The relationships that Peter and Ivan find themselves in, in the wake of their dad’s death, are complex and unconventional. Ivan meets Margaret, a 36-year-old programme director at a small-town arts centre, and their lives quickly become intertwined (2024: the year of age-gap relationships with younger men). When Intermezzo strays away from the Koubek brothers’ lives, it’s to explore Margaret’s thoughts – the guilty pleasures of her relationship with Ivan, which she hides from friends and family for much of the novel, mixed with dark reflections on her failed marriage, and an overall feeling that “life has slipped free of its netting”. Ivan’s initial attempts to seduce her are stumbling and sweet, as seen through her eyes: “He seems to have taken on exclusive responsibility for what appears to him a very difficult task – the task, unless she is mistaken, of seducing an older woman he has just met – and he appears to feel frustrated with himself for not knowing how to accomplish this task, frustrated and guilty. These feelings would not arise in a young woman,” she adds. “Different feelings, equally unpleasant, but different.”
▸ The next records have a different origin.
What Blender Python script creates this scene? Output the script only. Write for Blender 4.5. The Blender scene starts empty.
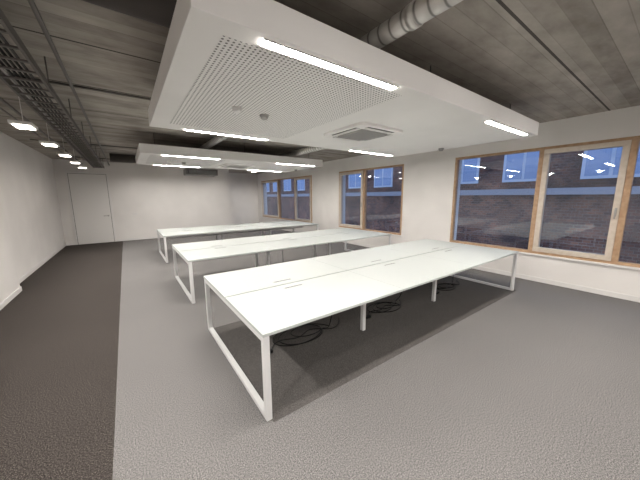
import bpy, bmesh, math, random
from mathutils import Matrix, Vector
random.seed(3)
S=bpy.context.scene
try:
    S.view_settings.view_transform='Standard'
    S.view_settings.look='None'
except Exception: pass

# ---------------------------------------------------------------- materials
def lin(c):
    return tuple(((v/255)/12.92 if v/255<=.04045 else (((v/255)+.055)/1.055)**2.4) for v in c)+(1,)
def mat(name,col,rough=.6,metal=0,emit=None,es=0,spec=.5):
    m=bpy.data.materials.new(name); m.use_nodes=True
    b=m.node_tree.nodes['Principled BSDF']
    b.inputs['Base Color'].default_value=lin(col); b.inputs['Roughness'].default_value=rough
    b.inputs['Metallic'].default_value=metal; b.inputs['Specular IOR Level'].default_value=spec
    if emit:
        b.inputs['Emission Color'].default_value=lin(emit); b.inputs['Emission Strength'].default_value=es
    return m
class N:
    def __init__(s,m): s.t=m.node_tree; s.b=s.t.nodes['Principled BSDF'] if 'Principled BSDF' in s.t.nodes else None
    def n(s,ty,**k):
        o=s.t.nodes.new(ty)
        for a,v in k.items(): setattr(o,a,v)
        return o
    def l(s,a,b): s.t.links.new(a,b)
def objcoord(n,scale=(1,1,1)):
    tc=n.n('ShaderNodeNewGeometry'); mp=n.n('ShaderNodeMapping'); mp.inputs['Scale'].default_value=scale
    n.l(tc.outputs['Position'],mp.inputs['Vector']); return mp.outputs['Vector']
def ramp(n,fac,stops):
    r=n.n('ShaderNodeValToRGB'); e=r.color_ramp.elements
    while len(e)<len(stops): e.new(.5)
    for i,(p,c) in enumerate(stops): e[i].position=p; e[i].color=lin(c)
    n.l(fac,r.inputs['Fac']); return r.outputs['Color']
def bump(n,h,st,dist=.01):
    b=n.n('ShaderNodeBump'); b.inputs['Strength'].default_value=st; b.inputs['Distance'].default_value=dist
    n.l(h,b.inputs['Height']); n.l(b.outputs['Normal'],n.b.inputs['Normal'])
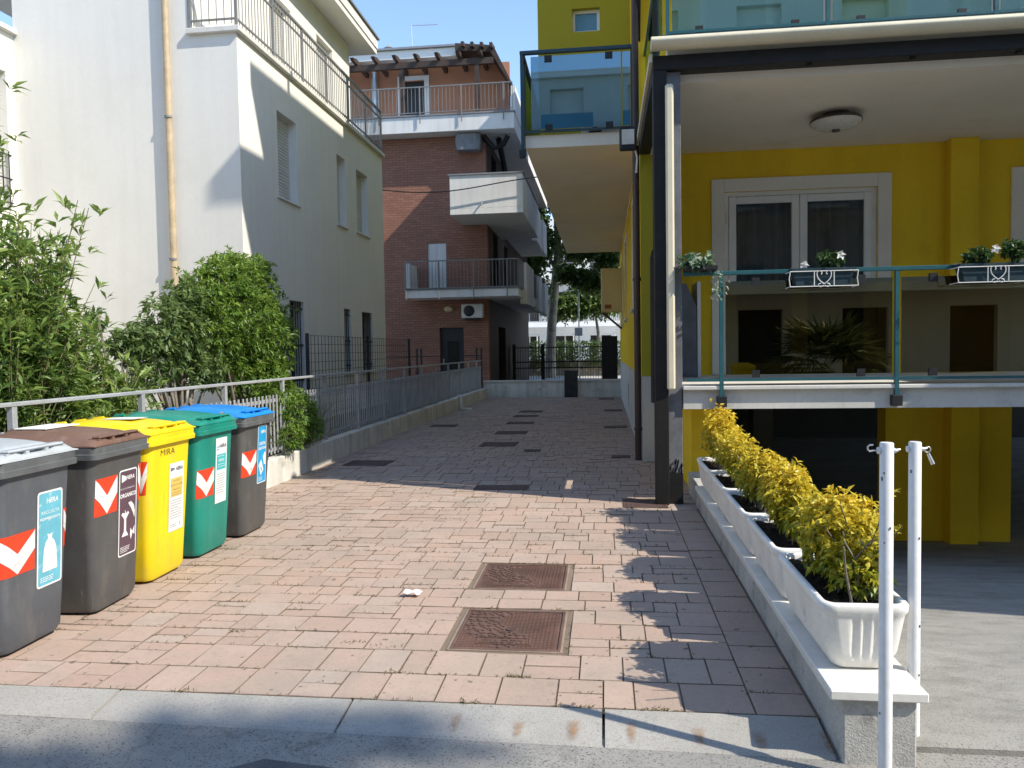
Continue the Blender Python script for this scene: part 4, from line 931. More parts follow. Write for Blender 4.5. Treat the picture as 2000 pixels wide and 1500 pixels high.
f = f.build('small_window', 'window_white', YB); box('pane', 'opp_glass_blue', f, -.45, -.07, 13.83, 13.84, 7.08, 7.38)
box('bay_roof', 'trim_cream', YB, -1.15, .44, 13.6, 21.25, 11.401, 11.6)
box('rear_wall', 'yellow_paint', YB, .5, 12, 24.292, 24.5, -.1, 4.40); box('rear_roof', 'roof_grey', YB, .5, 12, 21.25, 24.29, 4.281, 4.42); box('upper_rear_wall', 'yellow_paint', YB, .5, 12, 21.0, 21.24, 4.43, 11.29); box('bay_rear_wall', 'yellow_paint', YB, -1.1, .499, 21.002, 21.24, 4.462, 11.39)
box('roof_slab', 'trim_cream', YB, .45, 12.5, 9.0, 21.25, 11.3, 11.64)
box('top_canopy', 'awning_cream', YB, .45, 12, 8.4, 10.6, 9.98, 10.3)
MB().prism([(8.57, 9.975), (10.6, 9.975), (10.6, 5.6), (9.62, 7.4)], 0, .47, .52).build('canopy_side_screen', 'steel_black', YB)
box('second_floor_slab', 'trim_cream', YB, .6, 12, 7.44, 10.605, 7.5, 7.75)
# alley side balcony
box('alley_balcony_slab', 'ceiling_beige', YB, -1.05, .499, 10.7, 22.4, 4.282, 4.458, c=.006)
AR = MB(); AR.box(-1.11, .43, 10.62, 10.68, 5.535, 5.585, c=.006); AR.box(-1.11, -1.05, 10.682, 13.69, 5.535, 5.585, c=.006); AR = AR.build('alley_balcony_railing', 'dark_teal_metal', YB)
q = MB(); q.box(-1.10, .43, 10.63, 10.66, 4.475, 4.505); q.box(-1.10, -1.07, 10.662, 13.69, 4.475, 4.505); q.build('lower_rail', 'dark_teal_metal', AR)
for p in ((-1.105, -1.06, 10.625, 10.67), (-1.105, -1.065, 10.95, 10.99), (.39, .43, 10.625, 10.665)): box('railing_post', 'dark_teal_metal', AR, p[0], p[1], p[2], p[3], 4.25, 5.533)
box('glass_panel', 'glass_alley', AR, -.96, .26, 10.640, 10.650, 4.52, 5.50)
box('glass_panel', 'glass_alley', AR, .28, .385, 10.640, 10.650, 4.52, 5.50)
box('glass_panel', 'glass_alley', AR, -1.088, -1.078, 11.05, 13.6, 4.52, 5.50)
for x in (-.72, .10):
    for z in (4.52, 5.45): box('glass_clip', 'black_clip', AR, x-.05, x+.05, 10.622, 10.639, z-.03, z+.055)
box('corner_bracket', 'black_clip', AR, -1.13, -1.052, 10.60, 10.70, 4.15, 4.245)
bw = ac_unit(-.30, .26, 11.2, 11.5, 4.462, 4.70, 'low white air conditioner standing on the alley balcony behind its glass')
# brown downpipe
dp = MB().tube([(.44, 10.42, 0), (.44, 10.42, 12)], .045, 12).build('downpipe', 'pipe_brown', YB)
for z in (.4, 2.4, 4.2, 6.4): MB().tube([(.44, 10.42, z), (.44, 10.42, z+.04)], .056, 12).build('pipe_collar', 'pipe_brown', dp)
# floodlight
fl = thing('floodlight', (.33, 10.2, 4.1), 'square floodlight on the downpipe below the alley balcony', 'lamp')
box('housing', 'black_clip', fl, .22, .44, 10.14, 10.22, 4.06, 4.36, c=.015); box('lens', 'lamp_glass', fl, .25, .41, 10.128, 10.139, 4.13, 4.32)
MB().tube([(.42, 10.2, 4.1), (.45, 10.25, 3.98), (.44, 10.30, 3.8)], .014, 8).build('cable', 'window_white', fl)
MB().bar((.44, 10.2, 4.22), (.46, 10.40, 4.22), .04, .03).build('bracket', 'black_clip', fl)
# wall cabinet
hc = thing('wall_cabinet', (.3, 19.5, 2.4), 'beige boiler cabinet on diagonal brackets high on the yellow side wall', 'cabinet')
box('case', 'cabinet_beige', hc, -.07, .44, 19.3, 19.75, 2.42, 3.5, c=.015); box('control_panel', 'terracotta_red', hc, .02, .18, 19.285, 19.298, 2.5, 2.6)
for y in (19.35, 19.7): MB().bar((-.02, y, 2.40), (.44, y, 2.0), .03, .04).build('bracket', 'wood_dark', hc)
# ceiling lamp
cl = thing('ceiling_lamp', (2.53, 8.85, 4.02), 'round glass ceiling lamp in the loggia', 'lamp')
MB().loft([[(2.53+cos(a*pi/16)*r, 8.85+sin(a*pi/16)*r, z) for a in range(32)] for r, z in ((.14, 4.019), (.15, 3.97), (.265, 3.955), (.27, 3.925))], cap1=False).build('lamp_mount', 'lamp_metal', cl)
MB().loft([[(2.53+cos(a*pi/16)*r, 8.85+sin(a*pi/16)*r, z) for a in range(32)] for r, z in ((.265, 3.93), (.25, 3.90), (.19, 3.868), (.1, 3.85), (.04, 3.845))], cap0=False).build('glass_shade', 'lamp_glass', cl)
MB().loft([[(2.53+cos(a*pi/8)*r, 8.85+sin(a*pi/8)*r, z) for a in range(16)] for r, z in ((.045, 3.846), (.04, 3.825), (.01, 3.82))]).build('finial', 'lamp_metal', cl)
# railings with glass ------------------------------------------------------
def glass_rail(name, y, x0, x1, posts, zf, zr, glass, railm, feet, zg0, zg1):
    R = box(name, railm, YB, x0, x1, y-.022, y+.022, zr-.02, zr+.018, c=.004)
    box('lower_rail', railm, R, x0+.03, x1, y-.018, y+.018, zf+.04, zf+.065)
    for p in posts:
        box('railing_post', railm, R, p-.017, p+.017, y-.019, y+.019, zf-.19 if feet else zf, zr-.021)
        if feet: box('post_foot', 'black_clip', R, p-.045, p+.045, y-.035, y+.037, zf-.20, zf-.10, c=.004)
    ps_ = list(posts) + [x1]
    for a, b in zip(ps_[:-1], ps_[1:]):
        box('glass_panel', glass, R, a+.04, b-.04, y-.004, y+.004, zg0, zg1)
        for t in (.2, .8):
            xx = a+(b-a)*t; box('glass_clip', 'black_clip', R, xx-.035, xx+.035, y-.016, y+.016, zg0-.03, zg0+.04); box('glass_clip', 'black_clip', R, xx-.035, xx+.035, y-.016, y+.016, zg1-.05, zg1+.03)
    return R
glass_rail('balcony_railing', 7.40, .74, 8, [1.09, 2.652, 4.21, 5.77], 1.137, 2.19, 'glass_smoked', 'teal_metal', True, 1.24, 2.11)
glass_rail('upper_balcony_railing', 7.46, .575, 9, [.62, 2.06, 3.50, 4.94, 6.4], 4.39, 5.42, 'glass_blue', 'teal_metal', False, 4.45, 5.34)
UR = bpy.data.objects['upper_balcony_railing']
box('side_rail', 'teal_metal', UR, .56, .60, 7.49, 10.6, 5.40, 5.44); box('glass_panel', 'glass_blue', UR, .575, .583, 7.6, 10.5, 4.45, 5.34)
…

Peter experiences different difficulties in his own love life. On the one hand, he’s still devoted to Sylvia, his first love (also 32); on the other, he’s dating a 23-year-old student, Naomi, with whom his relationship is vaguely transactional. We don’t hear from Sylvia or Naomi directly, but we know that the former has a brilliant mind and broke up with Peter after an accident that left her chronically ill, while the latter is perennially carefree, accepting money and housing from Peter, or else selling NSFW selfies to keep herself afloat. At some point or another, almost all of these characters – Peter, Ivan, Margaret, Sylvia, and Naomi – are brought together. Here, as ever, Rooney resists the temptation to simplify the world and its moral landscape to help them get along. As Margaret thinks, when she realises her relationship with Ivan isn’t the ticket to freedom she’d expected: “The demands of other people do not dissolve; they only multiply. More and more complex, more difficult. [...] More life, more and more of life.”

Fragile masculinity is a problem to be solved, Intermezzo suggests, but not only that – masculinity also is truly fragile, and occasionally deserves to be treated as such

These moments of unbridled complexity are where Rooney’s writing really shines, and (male readers take note) where it offers the most opportunities for personal enlightenment. At points, for example, Peter and Ivan’s past and present conflicts spill over into inarticulate outbursts and even violence, but the action is far outweighed by its introspective aftermath, shameful scenes and bitter phrases played on a loop in the characters’ minds, particularly Peter’s, as he wanders about Dublin in a drunken daze fantasising about a world without him in it. Yes, fragile masculinity is a problem to be solved, Intermezzo suggests, but not only that – masculinity also is truly fragile, and occasionally deserves to be treated as such.

In fact, everything is more fragile than it initially seems: sexuality, health, gender roles, family ties, spirituality – basically all of the social structures that prop up society in the 21st century. While Ivan’s relationship with Margaret struggles against more material pressures (her family’s disapproval, and Peter’s, despite his own age-gap relationship), it’s the breakdown of these abstract structures that plagues Peter’s conscience as he’s forced to come to terms with his multipolar love life. He sees his situation, which is basically a polyamorous relationship with two women he loves, as a problem with no easy, predetermined solution: “Encountering in everyday situations new irreducibly complex dilemmas, thickets of intersecting desires and preferences. Having to meet the needs of the moment, every moment, forever.”

This is a difficult way to live, because it requires constant engagement with the world, instead of falling back on tradition and living a life laid out by the generations before us. “But why. Why should it be so difficult,” Peter asks. “Surely everyone knows and accepts privately that relationships are complicated. Forget anyway about what people think.” This doesn’t just go for romantic relationships, either – in a world of tangled connections and intermeshed systems of meaning, no problem can be solved in isolation. If there is a masculinity crisis (and… there is) then it can’t be dealt with in a vacuum. It requires a radical rethinking of a whole knotty network of beliefs. The same goes for division based on class, health, age and everything else. 

More often than not, the conflict in Intermezzo relies on the intangible nature of these systems. Characters try to penetrate them with language, but mostly fail to say exactly what they mean. At least to this (male) reader, the core achievement of Intermezzo – Sally Rooney’s best work yet – is how it lays these vast, interlocking systems bare, like one of Ivan’s chess books unpicking a particularly tricky position. Rooney paints a picture of these structures with a rare clarity, while showing them at work on a very relatable human level, and in doing so she suggests a way to move beyond them in the future, to reimagine how we relate to each other, and to ourselves. And if that isn’t ‘useful’ and ‘productive’, then what is?